* Start Records for the exercise *

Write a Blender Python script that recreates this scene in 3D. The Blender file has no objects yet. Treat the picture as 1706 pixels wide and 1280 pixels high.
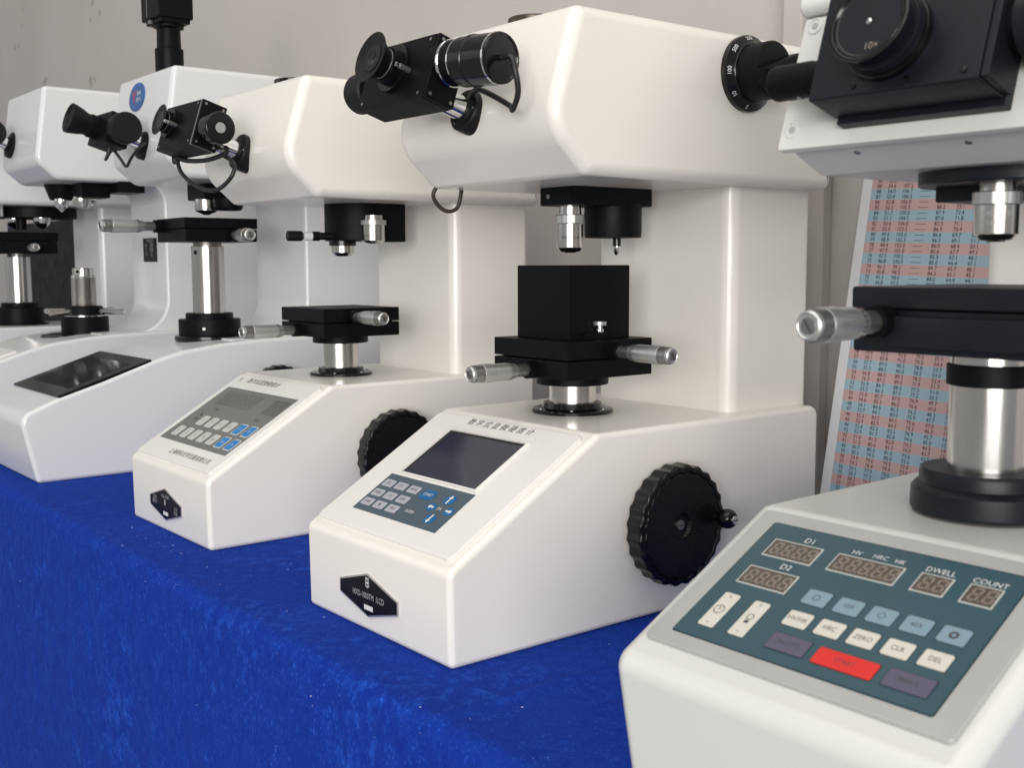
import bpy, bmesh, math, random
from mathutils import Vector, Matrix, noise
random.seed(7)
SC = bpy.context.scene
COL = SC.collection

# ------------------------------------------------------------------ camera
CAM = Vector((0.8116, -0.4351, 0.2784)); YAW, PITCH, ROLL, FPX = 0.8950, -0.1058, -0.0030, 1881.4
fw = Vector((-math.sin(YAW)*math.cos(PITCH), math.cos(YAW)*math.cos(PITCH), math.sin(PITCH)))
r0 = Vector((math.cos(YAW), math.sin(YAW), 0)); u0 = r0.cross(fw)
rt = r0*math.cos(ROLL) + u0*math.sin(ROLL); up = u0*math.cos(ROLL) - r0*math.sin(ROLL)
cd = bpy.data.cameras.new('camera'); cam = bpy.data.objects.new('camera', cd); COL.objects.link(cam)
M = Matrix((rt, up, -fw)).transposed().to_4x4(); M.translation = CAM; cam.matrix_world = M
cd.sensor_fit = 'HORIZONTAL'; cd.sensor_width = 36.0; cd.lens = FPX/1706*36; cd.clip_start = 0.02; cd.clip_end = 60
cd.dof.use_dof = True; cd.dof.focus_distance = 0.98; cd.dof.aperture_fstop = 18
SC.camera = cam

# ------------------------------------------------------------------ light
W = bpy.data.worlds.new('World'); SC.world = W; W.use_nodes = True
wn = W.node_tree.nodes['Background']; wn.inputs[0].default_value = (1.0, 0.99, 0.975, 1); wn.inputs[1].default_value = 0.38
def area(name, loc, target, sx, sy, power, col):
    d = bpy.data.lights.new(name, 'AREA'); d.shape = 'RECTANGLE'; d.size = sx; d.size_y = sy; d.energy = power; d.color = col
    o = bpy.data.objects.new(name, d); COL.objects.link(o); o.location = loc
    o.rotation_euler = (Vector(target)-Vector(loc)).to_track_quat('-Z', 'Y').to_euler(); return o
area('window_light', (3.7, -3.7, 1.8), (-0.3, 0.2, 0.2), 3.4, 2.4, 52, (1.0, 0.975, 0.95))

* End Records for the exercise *
* Start Records for the exercise *

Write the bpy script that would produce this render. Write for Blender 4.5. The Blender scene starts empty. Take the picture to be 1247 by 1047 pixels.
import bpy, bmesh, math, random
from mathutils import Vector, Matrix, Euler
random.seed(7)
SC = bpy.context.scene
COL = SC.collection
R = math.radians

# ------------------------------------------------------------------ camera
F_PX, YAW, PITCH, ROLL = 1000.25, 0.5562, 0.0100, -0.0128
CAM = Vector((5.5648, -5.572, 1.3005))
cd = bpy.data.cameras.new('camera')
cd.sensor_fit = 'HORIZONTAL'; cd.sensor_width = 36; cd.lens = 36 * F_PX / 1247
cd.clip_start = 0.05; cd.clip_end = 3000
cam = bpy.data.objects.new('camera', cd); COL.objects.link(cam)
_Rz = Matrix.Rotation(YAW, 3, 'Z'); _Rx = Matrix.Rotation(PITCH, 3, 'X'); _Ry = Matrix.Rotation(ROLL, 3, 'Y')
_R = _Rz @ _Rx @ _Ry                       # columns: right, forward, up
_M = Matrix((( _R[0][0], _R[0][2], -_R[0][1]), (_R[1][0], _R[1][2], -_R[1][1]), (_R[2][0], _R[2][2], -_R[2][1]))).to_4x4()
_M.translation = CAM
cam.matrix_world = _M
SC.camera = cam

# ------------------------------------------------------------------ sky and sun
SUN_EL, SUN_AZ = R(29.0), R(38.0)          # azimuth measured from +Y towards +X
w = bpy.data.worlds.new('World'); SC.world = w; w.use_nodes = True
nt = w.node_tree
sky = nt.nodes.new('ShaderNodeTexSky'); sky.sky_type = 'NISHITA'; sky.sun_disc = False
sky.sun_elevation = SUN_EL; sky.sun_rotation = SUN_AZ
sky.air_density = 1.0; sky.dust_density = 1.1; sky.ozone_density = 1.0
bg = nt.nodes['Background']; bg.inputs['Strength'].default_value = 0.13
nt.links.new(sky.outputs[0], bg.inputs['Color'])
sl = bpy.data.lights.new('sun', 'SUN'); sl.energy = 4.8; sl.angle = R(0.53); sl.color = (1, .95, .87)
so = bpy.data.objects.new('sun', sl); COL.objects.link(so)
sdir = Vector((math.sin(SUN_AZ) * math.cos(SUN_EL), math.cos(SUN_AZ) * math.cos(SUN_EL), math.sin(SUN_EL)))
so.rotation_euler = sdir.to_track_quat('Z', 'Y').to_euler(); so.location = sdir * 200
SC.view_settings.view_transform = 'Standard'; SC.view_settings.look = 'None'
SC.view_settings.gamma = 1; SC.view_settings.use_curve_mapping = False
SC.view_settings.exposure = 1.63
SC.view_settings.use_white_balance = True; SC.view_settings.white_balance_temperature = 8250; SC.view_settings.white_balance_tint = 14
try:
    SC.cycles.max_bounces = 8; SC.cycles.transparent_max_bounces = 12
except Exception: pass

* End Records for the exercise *
* Start Records for the exercise *

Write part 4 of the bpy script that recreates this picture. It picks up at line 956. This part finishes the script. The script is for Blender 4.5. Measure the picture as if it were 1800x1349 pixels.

* End Records for the exercise *

■ **Exercise goal**: Copy nothing but the lines above from the one with "Write a Blender" to the one with "(1.0, 0.975, 0.95))", inclusive, word for word. Leave every picture out.

■ **Solution for this problem**:
Write a Blender Python script that recreates this scene in 3D. The Blender file has no objects yet. Treat the picture as 1706 pixels wide and 1280 pixels high.
import bpy, bmesh, math, random
from mathutils import Vector, Matrix, noise
random.seed(7)
SC = bpy.context.scene
COL = SC.collection

# ------------------------------------------------------------------ camera
CAM = Vector((0.8116, -0.4351, 0.2784)); YAW, PITCH, ROLL, FPX = 0.8950, -0.1058, -0.0030, 1881.4
fw = Vector((-math.sin(YAW)*math.cos(PITCH), math.cos(YAW)*math.cos(PITCH), math.sin(PITCH)))
r0 = Vector((math.cos(YAW), math.sin(YAW), 0)); u0 = r0.cross(fw)
rt = r0*math.cos(ROLL) + u0*math.sin(ROLL); up = u0*math.cos(ROLL) - r0*math.sin(ROLL)
cd = bpy.data.cameras.new('camera'); cam = bpy.data.objects.new('camera', cd); COL.objects.link(cam)
M = Matrix((rt, up, -fw)).transposed().to_4x4(); M.translation = CAM; cam.matrix_world = M
cd.sensor_fit = 'HORIZONTAL'; cd.sensor_width = 36.0; cd.lens = FPX/1706*36; cd.clip_start = 0.02; cd.clip_end = 60
cd.dof.use_dof = True; cd.dof.focus_distance = 0.98; cd.dof.aperture_fstop = 18
SC.camera = cam

# ------------------------------------------------------------------ light
W = bpy.data.worlds.new('World'); SC.world = W; W.use_nodes = True
wn = W.node_tree.nodes['Background']; wn.inputs[0].default_value = (1.0, 0.99, 0.975, 1); wn.inputs[1].default_value = 0.38
def area(name, loc, target, sx, sy, power, col):
    d = bpy.data.lights.new(name, 'AREA'); d.shape = 'RECTANGLE'; d.size = sx; d.size_y = sy; d.energy = power; d.color = col
    o = bpy.data.objects.new(name, d); COL.objects.link(o); o.location = loc
    o.rotation_euler = (Vector(target)-Vector(loc)).to_track_quat('-Z', 'Y').to_euler(); return o
area('window_light', (3.7, -3.7, 1.8), (-0.3, 0.2, 0.2), 3.4, 2.4, 52, (1.0, 0.975, 0.95))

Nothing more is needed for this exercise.